I thought I’d share what a somewhat typical day on the race is like, mind you; my side of things is probably a little bit skewed from a typical racer’s point of view. I woke up at 8:15am and ate toast as well as an orange for breakfast. We left the cabin as I like to call it at 9:00am to head down to the construction site. We picked up tools consisting of shovels, wheelbarrows, and work gloves on the way. When we got to the houses, we were told to finish digging the trenches already begun down to 80 cm. I think they were probably around 20 cm deep when we got there. I began to dig the trench thinking the whole time, “there is no way I am doing this until one; I’m pregnant.” At about 10:30am my emotions got the best of me and I left the jobsite in about as mad of a state as I have ever experienced due to hormones. Before lunch I sat in my bed journaling and reading my bible feeling guilty the whole time for not working.
Lunch came around—grilled cheese and chicken sandwich with Johnfrank’s half rotting apple he took too long to eat (tasted pretty good.) At 2:00pm we left for the grocery store. I was in a substantially better mood by now. After buying 300 lei worth of food for the team for about 4 days (about 100 US dollars), Ty and I sat and talked in the room for another several hours. Then I ate a piece of chocolate cake which finds me where I am at now, waiting for dinner. Oh, I had spaghetti when I came home from the grocery store (leftovers from Sunday night).
As you probably noticed, I eat a lot throughout the day which makes me super self conscious. Between ministry, my hormones, and my husband, there’s really no more time left in the day for anything fun.
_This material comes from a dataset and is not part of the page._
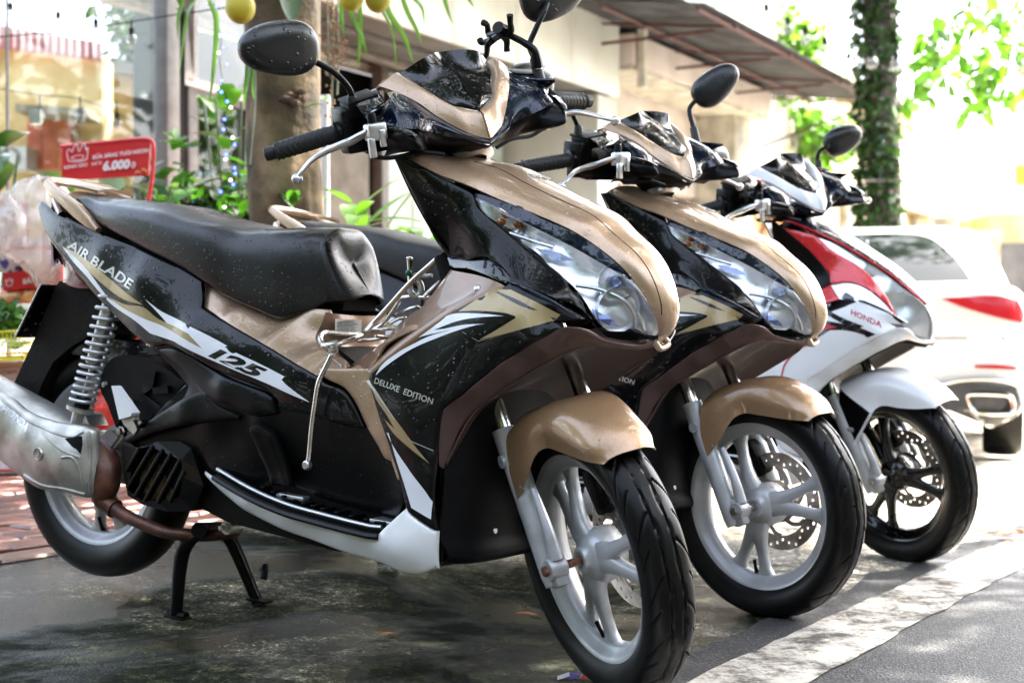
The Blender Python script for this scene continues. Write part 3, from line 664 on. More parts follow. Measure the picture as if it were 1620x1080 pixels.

I must say that I feel sorry for any women in my life from this point forward who complain to me about their pregnancy because I have helped to dig two trenches now for electrical lines, painted rooms, bucket lined concrete, slept in a tent for a month, gone without hot water for two months, traveled for 50 hours straight, and lived with at least 10 other people besides my husband all while being pregnant. I’m not sure what they could complain about that I could be sympathetic too. And at the end of the day, what do I do? I’m asking God why He has me here and what I can be learning from this experience. He’s taking His time on giving me my answer.